Neben dem Thema Vorbeugung geht es auch um die juristischen Konsequenzen und um das schwierige Thema Entschädigung. "Viele der Straftaten, über die wir heute reden, sind längst verjährt. Aber Verantwortung verjährt nicht", sagt Ministerin Schröder. Die Täter können oft nicht mehr belangt werden - viele von ihnen sind bereits gestorben. Im Gespräch sind eine Verlängerung der zivilrechtlichen und strafrechtlichen Verjährungsfristen. Das aber hilft den Opfern der Vergangenheit wenig. Nach Angaben des Justizministeriums können längere Fristen nicht nachträglich auf die Taten angewandt werden.

Die Opfer sollen dennoch eine Anerkennung für ihr Leid bekommen. Aus der Kirche hieß es bislang, eine finanzielle "Wiedergutmachung" oder "Entschädigung" könne es nicht geben - das sei schon vom Begriff her nicht möglich. Die Kirche denkt aber über einen Opferfonds nach; das deutete der Hamburger Weihbischof Hans-Jochen Jaschke am Donnerstagabend in der ZDF-Sendung "Maybrit Illner" an. Das Thema Entschädigung liege auf dem Tisch, sagt Leutheusser- Schnarrenberger. "Aber es ist auch richtig und wichtig zu sagen: Das wird schwierig." Sie verwies auf den schon länger arbeitenden Runden Tisch Heimkinder, der die Zustände in deutschen Kinderheimen aufarbeitet. Er habe einen Zwischenbericht vorgelegt. "Da steht auch jetzt noch die schwierige Frage einer materiellen Entschädigung an."

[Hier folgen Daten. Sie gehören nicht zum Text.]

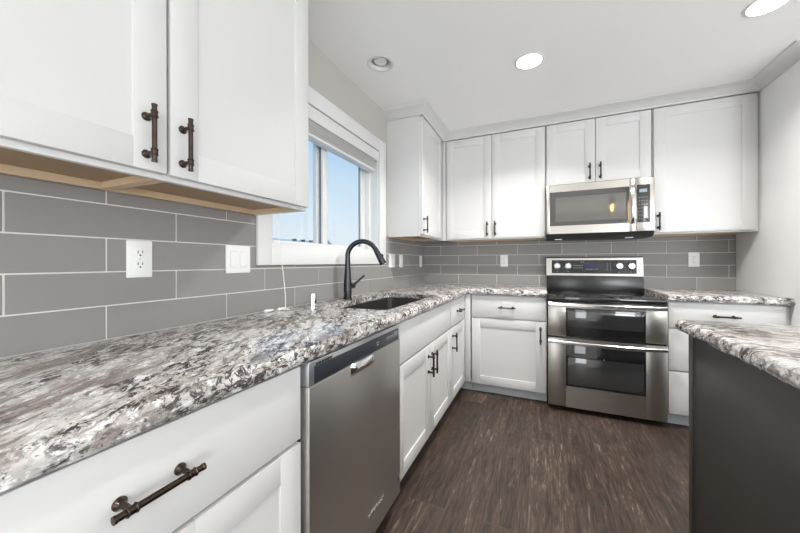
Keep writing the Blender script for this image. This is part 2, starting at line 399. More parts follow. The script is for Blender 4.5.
m = MB(); m.box(5.48, 5.6, -7.1, -6.4, 0, CEIL); m.box(5.48, 5.6, -1.4, 0, 0, CEIL); m.box(5.48, 5.6, -6.4, -1.4, 0, .3); m.box(5.48, 5.6, -6.4, -1.4, 2.25, CEIL)  # wide unseen opening added here to let fill light in
struct(m.build('wall_dining', M['wallw']))
m = MB(); m.box(-.14, .2, -7.1, -6.98, 0, CEIL); m.box(.2, 1.12, -7.1, -6.98, 2.12, CEIL); m.box(1.12, 3.6, -7.1, -6.98, 0, CEIL); m.box(5.4, 5.6, -7.1, -6.98, 0, CEIL); m.box(3.6, 5.4, -7.1, -6.98, 2.3, CEIL); m.box(3.6, 5.4, -7.1, -6.98, 0, .15)  # two unseen openings added in the rear wall for the fill lights
struct(m.build('wall_rear', M['wallw']))

# window
win = bpy.data.objects.new('window_1', None); COL.objects.link(win); struct(win); win.location = (0, (WY0+WY1)/2, WZ0)
m = MB(); c0, c1 = .001, .020
m.box(c0, c1, WY0-.083, WY0, WZ0-.085, WZ1+.097, .002); m.box(c0, c1, WY1, WY1+.103, WZ0-.085, WZ1+.097, .002)
m.box(c0, c1, WY0, WY1, WZ1, WZ1+.097, .002); m.box(c0, c1, WY0, WY1, WZ0-.085, WZ0, .002)
m.build('casing', M['trim'], win)
m = MB(); j = .012
m.box(-.13, .0, WY0, WY0+j, WZ0, WZ1); m.box(-.13, .0, WY1-j, WY1, WZ0, WZ1); m.box(-.13, .0, WY0+j, WY1-j, WZ0, WZ0+j); m.box(-.13, .0, WY0+j, WY1-j, WZ1-j, WZ1)
m.build('jamb', M['trim'], win)
a0, a1, b0, b1 = WY0+j, WY1-j, WZ0+j, WZ1-j
m = MB(); f = .030
m.box(-.135, -.062, a0, a0+f, b0, b1, .003); m.box(-.135, -.062, a1-f, a1, b0, b1, .003); m.box(-.135, -.062, a0+f, a1-f, b0, b0+.018, .003); m.box(-.135, -.062, a0+f, a1-f, b1-f, b1, .003)
m.build('frame', M['trim'], win)
def sash(y0, y1, x0, x1, zb, name, st=.050):
    z0, z1 = b0+.018, b1-f
    m = MB(); m.box(x0, x1, y0, y0+st, z0, z1, .004); m.box(x0, x1, y1-st, y1, z0, z1, .004); m.box(x0, x1, y0+st, y1-st, z0, z0+zb, .004); m.box(x0, x1, y0+st, y1-st, z1-st, z1, .004)
    s = m.build(name, M['trim'], win)
    m = MB(); xm = (x0+x1)/2; m.box(xm-.002, xm+.002, y0+st-.004, y1-st+.004, z0+zb-.004, z1-st+.004); m.build('pane', M['pane'], s, 'clear glass')
    m = MB(); g = .004
    m.box(x0+.004, xm-.003, y0+st, y0+st+g, z0+zb, z1-st); m.box(x0+.004, xm-.003, y1-st-g, y1-st, z0+zb, z1-st)
    m.build('gasket', M['ventm'], s)
    return s
ymid = -1.750
sash(a0+f+.001, ymid+.030, -.096, -.068, .018, 'sliding_sash', .050)
sash(ymid-.045, a1-f-.001, -.130, -.100, .022, 'fixed_sash', .055)
m = MB(); m.box(-.096, -.090, ymid+.031, ymid+.038, b0+.018, b1-f); m.build('interlock_seal', M['ventm'], win)

# crown moulding
def sweep(name, pathf, prof, matl, parent=None):
    m = MB(); rings = []
    for d, z in prof: rings.append([m.bm.verts.new((*p, z)) for p in pathf(d)])
    for A, B in zip(rings, rings[1:]):
        for i in range(len(A)-1): m.bm.faces.new((A[i], A[i+1], B[i+1], B[i]))
    m.bm.faces.new([r[0] for r in rings][::-1]); m.bm.faces.new([r[-1] for r in rings])
    m._mark(0); return m.build(name, matl, parent)
UF = .325       # front plane of the wall-cabinet doors
CP = [(-.012, 2.401), (.007, 2.401), (.010, 2.404), (.010, 2.411), (.013, 2.414), (.074, 2.454), (.080, 2.456), (.086, 2.4648), (-.012, 2.4648)]
struct(sweep('trim_1', lambda d: [(0.001, -.972-d), (UF+d, -.972-d), (UF+d, -UF-d), (RW-d, -UF-d), (RW-d, -.75-d), (RW+.12, -.75-d)], CP, M['cab']))
struct(sweep('trim_2', lambda d: [(0.001, -2.375+d), (UF+d, -2.375+d), (UF+d, -3.7)], CP, M['cab']))

# ------------------------------------------------------------------ tiled backsplashes
V, H, ZG = 0.104, 0.407, 1.3517
g2 = .0021
def tiles(m, rects, joint_even, fac):
    """rects in (u0,u1,z0,z1); joint_even: a joint position of the even rows; fac(u0,u1,z0,z1) adds a tile"""
    for (u0, u1, z0, z1) in rects:
        for k in range(-1, 5):
            zt, zb = min(z1, ZG-k*V-g2), max(z0, ZG-(k+1)*V+g2)
            if zt-zb < .004: continue
            off = joint_even if k % 2 == 0 else joint_even+H/2
            n0 = math.floor((u0-off)/H)
            x = off+n0*H
            while x < u1:
                s, e = max(u0, x+g2), min(u1, x+H-g2)
                if e-s > .004: fac(s, e, zb, zt)
                x += H
m = MB(); m.mi = 1
m.box(.0005, .006, -3.62, -2.367, ZC+.001, 1.392); m.box(.0005, .006, -2.367, -1.031, ZC+.001, 1.157); m.box(.0005, .006, -1.031, -.0105, ZC+.001, 1.400)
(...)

Unabhängige Kommission fehlt

Zu Beginn der Debatte regte die FDP-Politikerin Leutheusser-Schnarrenberger eine unabhängige Untersuchungskommission zur Aufarbeitung der Missbrauchsfälle in der Kirche an. Dies war aber mit der Kirche und dem Koalitionspartner nicht zu machen. Die fehlende unabhängige Kommission ist nun ein wesentlicher Kritikpunkt - auch der Grünen. Deren Chefin Claudia Roth forderte: "Wir brauchen eine unabhängige Untersuchungskommission, die die Missbrauchsfälle umfassend dokumentiert und nach ihrer strafrechtlichen Relevanz überprüft." Das könne nicht Sache von Runden Tischen sein, "bei denen für Opfer und Täter das Prinzip der gleichen Augenhöhe gilt".

Oppositionspolitikerinnen äußerten sich skeptisch, ob die Beratungen zu konkreten Ergebnissen führen. Die Kinderbeauftragte der SPD-Bundestagsfraktion, Marlene Rupprecht, sieht die Themenbreite des Runden Tisches kritisch. Zwar passiere sexueller Missbrauch am häufigsten in Familien, dennoch wäre es aus ihrer Sicht besser gewesen, den Runden Tisch auf Missbrauch in Institutionen zu beschränken. Die stellvertretende Vorsitzende der Grünen-Bundestagsfraktion, Ekin Deligöz, sagte, es habe weder eine inhaltliche Diskussion noch eine Klärung der Vorgehensweise des Gremiums stattgefunden.

Zwischenbericht bis Jahresende

Die Missbrauchsbeauftragte Bergmann wies schon darauf hin, dass die Beratungsstellen für Missbrauchsopfer an ihren Grenzen arbeiten, seitdem das Thema so viel öffentliche Aufmerksamkeit bekommt. "Damit müssen wir uns auseinandersetzen, wenn wir ortsnah gute Beratungen anbieten wollen." Damit erinnerte sie indirekt daran, dass es mit guten Absichten und Vorsätzen nicht getan ist, sondern das man vor allem auch eines braucht, um den Opfern zu helfen: Geld. Der Runde Tisch will im September wieder zusammentreten. Zum Jahresende soll mindestens ein Zwischenbericht vorliegen.